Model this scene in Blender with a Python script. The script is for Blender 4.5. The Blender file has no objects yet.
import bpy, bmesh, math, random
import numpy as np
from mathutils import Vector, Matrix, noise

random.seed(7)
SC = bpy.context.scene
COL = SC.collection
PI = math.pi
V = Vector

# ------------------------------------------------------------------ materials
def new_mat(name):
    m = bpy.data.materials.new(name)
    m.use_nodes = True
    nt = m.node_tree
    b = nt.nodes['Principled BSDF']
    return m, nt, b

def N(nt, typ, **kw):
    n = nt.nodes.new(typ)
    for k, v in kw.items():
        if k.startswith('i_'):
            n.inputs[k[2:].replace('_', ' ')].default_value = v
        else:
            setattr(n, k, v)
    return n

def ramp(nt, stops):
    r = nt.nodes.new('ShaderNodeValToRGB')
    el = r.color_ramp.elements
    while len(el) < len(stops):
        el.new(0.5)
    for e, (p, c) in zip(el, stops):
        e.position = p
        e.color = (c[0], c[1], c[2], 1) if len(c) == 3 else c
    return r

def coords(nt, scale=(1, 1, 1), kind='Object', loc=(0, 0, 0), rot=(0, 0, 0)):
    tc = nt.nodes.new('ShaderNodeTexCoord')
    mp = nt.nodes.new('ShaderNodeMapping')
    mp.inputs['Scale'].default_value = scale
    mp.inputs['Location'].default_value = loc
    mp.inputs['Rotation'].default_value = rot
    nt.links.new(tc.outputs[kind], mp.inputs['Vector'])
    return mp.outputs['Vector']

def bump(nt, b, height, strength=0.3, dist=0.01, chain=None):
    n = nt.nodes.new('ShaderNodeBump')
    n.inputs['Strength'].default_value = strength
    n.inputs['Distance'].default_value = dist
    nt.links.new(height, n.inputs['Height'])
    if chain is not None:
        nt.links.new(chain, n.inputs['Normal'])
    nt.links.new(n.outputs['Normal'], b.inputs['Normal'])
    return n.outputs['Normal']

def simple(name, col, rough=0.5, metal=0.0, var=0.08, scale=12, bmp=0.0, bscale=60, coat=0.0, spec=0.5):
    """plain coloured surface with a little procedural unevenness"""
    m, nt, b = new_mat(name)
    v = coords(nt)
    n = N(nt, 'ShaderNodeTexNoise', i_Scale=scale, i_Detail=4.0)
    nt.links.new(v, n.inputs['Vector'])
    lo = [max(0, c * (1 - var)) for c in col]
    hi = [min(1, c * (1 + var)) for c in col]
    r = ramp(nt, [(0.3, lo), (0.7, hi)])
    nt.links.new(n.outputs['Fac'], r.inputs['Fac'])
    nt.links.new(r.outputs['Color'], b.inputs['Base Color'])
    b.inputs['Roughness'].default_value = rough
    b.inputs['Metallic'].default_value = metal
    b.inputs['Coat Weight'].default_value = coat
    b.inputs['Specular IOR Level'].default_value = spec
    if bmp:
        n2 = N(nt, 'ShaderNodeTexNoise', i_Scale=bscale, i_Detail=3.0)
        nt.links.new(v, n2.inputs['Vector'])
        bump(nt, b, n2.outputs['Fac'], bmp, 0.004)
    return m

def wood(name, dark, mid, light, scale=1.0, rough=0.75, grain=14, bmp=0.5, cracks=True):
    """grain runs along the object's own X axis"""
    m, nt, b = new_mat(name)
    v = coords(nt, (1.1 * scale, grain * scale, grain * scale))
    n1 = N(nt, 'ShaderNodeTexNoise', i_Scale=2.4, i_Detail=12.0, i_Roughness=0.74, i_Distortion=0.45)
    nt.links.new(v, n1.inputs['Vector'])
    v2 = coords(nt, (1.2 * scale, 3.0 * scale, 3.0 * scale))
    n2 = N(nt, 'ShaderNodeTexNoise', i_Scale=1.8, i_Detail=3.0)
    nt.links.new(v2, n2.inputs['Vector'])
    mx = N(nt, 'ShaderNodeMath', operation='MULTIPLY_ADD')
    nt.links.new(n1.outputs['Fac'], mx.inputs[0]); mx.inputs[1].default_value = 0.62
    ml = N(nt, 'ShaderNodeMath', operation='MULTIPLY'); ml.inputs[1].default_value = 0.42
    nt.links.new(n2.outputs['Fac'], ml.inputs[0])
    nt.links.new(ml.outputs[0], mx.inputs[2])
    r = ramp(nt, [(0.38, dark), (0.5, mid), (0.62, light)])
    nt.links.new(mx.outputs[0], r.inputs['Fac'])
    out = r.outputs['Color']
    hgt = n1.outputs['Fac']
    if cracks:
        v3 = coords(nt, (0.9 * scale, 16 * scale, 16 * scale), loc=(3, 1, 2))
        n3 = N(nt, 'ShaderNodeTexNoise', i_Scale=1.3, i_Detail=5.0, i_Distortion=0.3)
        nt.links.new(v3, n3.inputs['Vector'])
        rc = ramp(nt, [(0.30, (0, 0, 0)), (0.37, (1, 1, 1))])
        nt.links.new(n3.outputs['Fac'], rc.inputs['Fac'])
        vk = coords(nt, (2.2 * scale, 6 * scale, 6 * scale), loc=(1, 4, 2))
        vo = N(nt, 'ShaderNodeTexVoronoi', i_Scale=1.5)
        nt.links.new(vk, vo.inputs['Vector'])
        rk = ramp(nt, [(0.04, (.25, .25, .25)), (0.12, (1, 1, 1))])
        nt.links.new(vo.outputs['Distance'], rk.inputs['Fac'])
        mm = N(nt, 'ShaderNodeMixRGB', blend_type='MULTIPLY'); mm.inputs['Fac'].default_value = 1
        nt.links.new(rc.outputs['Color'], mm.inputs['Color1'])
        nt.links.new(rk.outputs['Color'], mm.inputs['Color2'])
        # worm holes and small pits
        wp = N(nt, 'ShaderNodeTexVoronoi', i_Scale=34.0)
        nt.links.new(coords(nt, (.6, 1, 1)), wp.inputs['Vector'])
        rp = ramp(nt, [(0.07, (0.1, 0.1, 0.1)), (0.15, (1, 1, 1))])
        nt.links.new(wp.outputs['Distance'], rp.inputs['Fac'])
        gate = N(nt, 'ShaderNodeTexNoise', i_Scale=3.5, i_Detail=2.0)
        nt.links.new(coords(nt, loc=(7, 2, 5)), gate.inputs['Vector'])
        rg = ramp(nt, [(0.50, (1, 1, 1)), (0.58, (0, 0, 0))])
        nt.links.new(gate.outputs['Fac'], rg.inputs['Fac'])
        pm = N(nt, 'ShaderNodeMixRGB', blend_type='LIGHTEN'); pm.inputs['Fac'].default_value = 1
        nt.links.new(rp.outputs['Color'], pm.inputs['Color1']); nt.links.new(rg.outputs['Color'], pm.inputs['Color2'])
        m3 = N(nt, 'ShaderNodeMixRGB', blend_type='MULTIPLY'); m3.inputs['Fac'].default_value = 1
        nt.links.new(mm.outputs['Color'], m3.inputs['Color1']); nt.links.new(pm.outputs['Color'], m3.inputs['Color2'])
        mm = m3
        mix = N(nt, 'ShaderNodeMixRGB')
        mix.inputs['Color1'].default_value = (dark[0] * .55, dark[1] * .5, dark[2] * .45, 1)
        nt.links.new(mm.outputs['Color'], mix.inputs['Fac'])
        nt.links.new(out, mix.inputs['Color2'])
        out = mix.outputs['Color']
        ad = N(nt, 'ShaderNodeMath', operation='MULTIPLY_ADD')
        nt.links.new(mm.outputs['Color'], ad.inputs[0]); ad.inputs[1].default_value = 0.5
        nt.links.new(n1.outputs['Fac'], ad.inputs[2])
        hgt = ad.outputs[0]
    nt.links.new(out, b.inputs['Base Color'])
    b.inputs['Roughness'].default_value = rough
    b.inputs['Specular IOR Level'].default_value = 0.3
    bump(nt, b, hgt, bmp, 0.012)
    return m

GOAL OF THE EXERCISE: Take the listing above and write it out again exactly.

TASK RESPONSE:
Model this scene in Blender with a Python script. The script is for Blender 4.5. The Blender file has no objects yet.
import bpy, bmesh, math, random
import numpy as np
from mathutils import Vector, Matrix, noise

random.seed(7)
SC = bpy.context.scene
COL = SC.collection
PI = math.pi
V = Vector

# ------------------------------------------------------------------ materials
def new_mat(name):
    m = bpy.data.materials.new(name)
    m.use_nodes = True
    nt = m.node_tree
    b = nt.nodes['Principled BSDF']
    return m, nt, b

def N(nt, typ, **kw):
    n = nt.nodes.new(typ)
    for k, v in kw.items():
        if k.startswith('i_'):
            n.inputs[k[2:].replace('_', ' ')].default_value = v
        else:
            setattr(n, k, v)
    return n

def ramp(nt, stops):
    r = nt.nodes.new('ShaderNodeValToRGB')
    el = r.color_ramp.elements
    while len(el) < len(stops):
        el.new(0.5)
    for e, (p, c) in zip(el, stops):
        e.position = p
        e.color = (c[0], c[1], c[2], 1) if len(c) == 3 else c
    return r

def coords(nt, scale=(1, 1, 1), kind='Object', loc=(0, 0, 0), rot=(0, 0, 0)):
    tc = nt.nodes.new('ShaderNodeTexCoord')
    mp = nt.nodes.new('ShaderNodeMapping')
    mp.inputs['Scale'].default_value = scale
    mp.inputs['Location'].default_value = loc
    mp.inputs['Rotation'].default_value = rot
    nt.links.new(tc.outputs[kind], mp.inputs['Vector'])
    return mp.outputs['Vector']

def bump(nt, b, height, strength=0.3, dist=0.01, chain=None):
    n = nt.nodes.new('ShaderNodeBump')
    n.inputs['Strength'].default_value = strength
    n.inputs['Distance'].default_value = dist
    nt.links.new(height, n.inputs['Height'])
    if chain is not None:
        nt.links.new(chain, n.inputs['Normal'])
    nt.links.new(n.outputs['Normal'], b.inputs['Normal'])
    return n.outputs['Normal']

def simple(name, col, rough=0.5, metal=0.0, var=0.08, scale=12, bmp=0.0, bscale=60, coat=0.0, spec=0.5):
    """plain coloured surface with a little procedural unevenness"""
    m, nt, b = new_mat(name)
    v = coords(nt)
    n = N(nt, 'ShaderNodeTexNoise', i_Scale=scale, i_Detail=4.0)
    nt.links.new(v, n.inputs['Vector'])
    lo = [max(0, c * (1 - var)) for c in col]
    hi = [min(1, c * (1 + var)) for c in col]
    r = ramp(nt, [(0.3, lo), (0.7, hi)])
    nt.links.new(n.outputs['Fac'], r.inputs['Fac'])
    nt.links.new(r.outputs['Color'], b.inputs['Base Color'])
    b.inputs['Roughness'].default_value = rough
    b.inputs['Metallic'].default_value = metal
    b.inputs['Coat Weight'].default_value = coat
    b.inputs['Specular IOR Level'].default_value = spec
    if bmp:
        n2 = N(nt, 'ShaderNodeTexNoise', i_Scale=bscale, i_Detail=3.0)
        nt.links.new(v, n2.inputs['Vector'])
        bump(nt, b, n2.outputs['Fac'], bmp, 0.004)
    return m

def wood(name, dark, mid, light, scale=1.0, rough=0.75, grain=14, bmp=0.5, cracks=True):
    """grain runs along the object's own X axis"""
    m, nt, b = new_mat(name)
    v = coords(nt, (1.1 * scale, grain * scale, grain * scale))
    n1 = N(nt, 'ShaderNodeTexNoise', i_Scale=2.4, i_Detail=12.0, i_Roughness=0.74, i_Distortion=0.45)
    nt.links.new(v, n1.inputs['Vector'])
    v2 = coords(nt, (1.2 * scale, 3.0 * scale, 3.0 * scale))
    n2 = N(nt, 'ShaderNodeTexNoise', i_Scale=1.8, i_Detail=3.0)
    nt.links.new(v2, n2.inputs['Vector'])
    mx = N(nt, 'ShaderNodeMath', operation='MULTIPLY_ADD')
    nt.links.new(n1.outputs['Fac'], mx.inputs[0]); mx.inputs[1].default_value = 0.62
    ml = N(nt, 'ShaderNodeMath', operation='MULTIPLY'); ml.inputs[1].default_value = 0.42
    nt.links.new(n2.outputs['Fac'], ml.inputs[0])
    nt.links.new(ml.outputs[0], mx.inputs[2])
    r = ramp(nt, [(0.38, dark), (0.5, mid), (0.62, light)])
    nt.links.new(mx.outputs[0], r.inputs['Fac'])
    out = r.outputs['Color']
    hgt = n1.outputs['Fac']
    if cracks:
        v3 = coords(nt, (0.9 * scale, 16 * scale, 16 * scale), loc=(3, 1, 2))
        n3 = N(nt, 'ShaderNodeTexNoise', i_Scale=1.3, i_Detail=5.0, i_Distortion=0.3)
        nt.links.new(v3, n3.inputs['Vector'])
        rc = ramp(nt, [(0.30, (0, 0, 0)), (0.37, (1, 1, 1))])
        nt.links.new(n3.outputs['Fac'], rc.inputs['Fac'])
        vk = coords(nt, (2.2 * scale, 6 * scale, 6 * scale), loc=(1, 4, 2))
        vo = N(nt, 'ShaderNodeTexVoronoi', i_Scale=1.5)
        nt.links.new(vk, vo.inputs['Vector'])
        rk = ramp(nt, [(0.04, (.25, .25, .25)), (0.12, (1, 1, 1))])
        nt.links.new(vo.outputs['Distance'], rk.inputs['Fac'])
        mm = N(nt, 'ShaderNodeMixRGB', blend_type='MULTIPLY'); mm.inputs['Fac'].default_value = 1
        nt.links.new(rc.outputs['Color'], mm.inputs['Color1'])
        nt.links.new(rk.outputs['Color'], mm.inputs['Color2'])
        # worm holes and small pits
        wp = N(nt, 'ShaderNodeTexVoronoi', i_Scale=34.0)
        nt.links.new(coords(nt, (.6, 1, 1)), wp.inputs['Vector'])
        rp = ramp(nt, [(0.07, (0.1, 0.1, 0.1)), (0.15, (1, 1, 1))])
        nt.links.new(wp.outputs['Distance'], rp.inputs['Fac'])
        gate = N(nt, 'ShaderNodeTexNoise', i_Scale=3.5, i_Detail=2.0)
        nt.links.new(coords(nt, loc=(7, 2, 5)), gate.inputs['Vector'])
        rg = ramp(nt, [(0.50, (1, 1, 1)), (0.58, (0, 0, 0))])
        nt.links.new(gate.outputs['Fac'], rg.inputs['Fac'])
        pm = N(nt, 'ShaderNodeMixRGB', blend_type='LIGHTEN'); pm.inputs['Fac'].default_value = 1
        nt.links.new(rp.outputs['Color'], pm.inputs['Color1']); nt.links.new(rg.outputs['Color'], pm.inputs['Color2'])
        m3 = N(nt, 'ShaderNodeMixRGB', blend_type='MULTIPLY'); m3.inputs['Fac'].default_value = 1
        nt.links.new(mm.outputs['Color'], m3.inputs['Color1']); nt.links.new(pm.outputs['Color'], m3.inputs['Color2'])
        mm = m3
        mix = N(nt, 'ShaderNodeMixRGB')
        mix.inputs['Color1'].default_value = (dark[0] * .55, dark[1] * .5, dark[2] * .45, 1)
        nt.links.new(mm.outputs['Color'], mix.inputs['Fac'])
        nt.links.new(out, mix.inputs['Color2'])
        out = mix.outputs['Color']
        ad = N(nt, 'ShaderNodeMath', operation='MULTIPLY_ADD')
        nt.links.new(mm.outputs['Color'], ad.inputs[0]); ad.inputs[1].default_value = 0.5
        nt.links.new(n1.outputs['Fac'], ad.inputs[2])
        hgt = ad.outputs[0]
    nt.links.new(out, b.inputs['Base Color'])
    b.inputs['Roughness'].default_value = rough
    b.inputs['Specular IOR Level'].default_value = 0.3
    bump(nt, b, hgt, bmp, 0.012)
    return m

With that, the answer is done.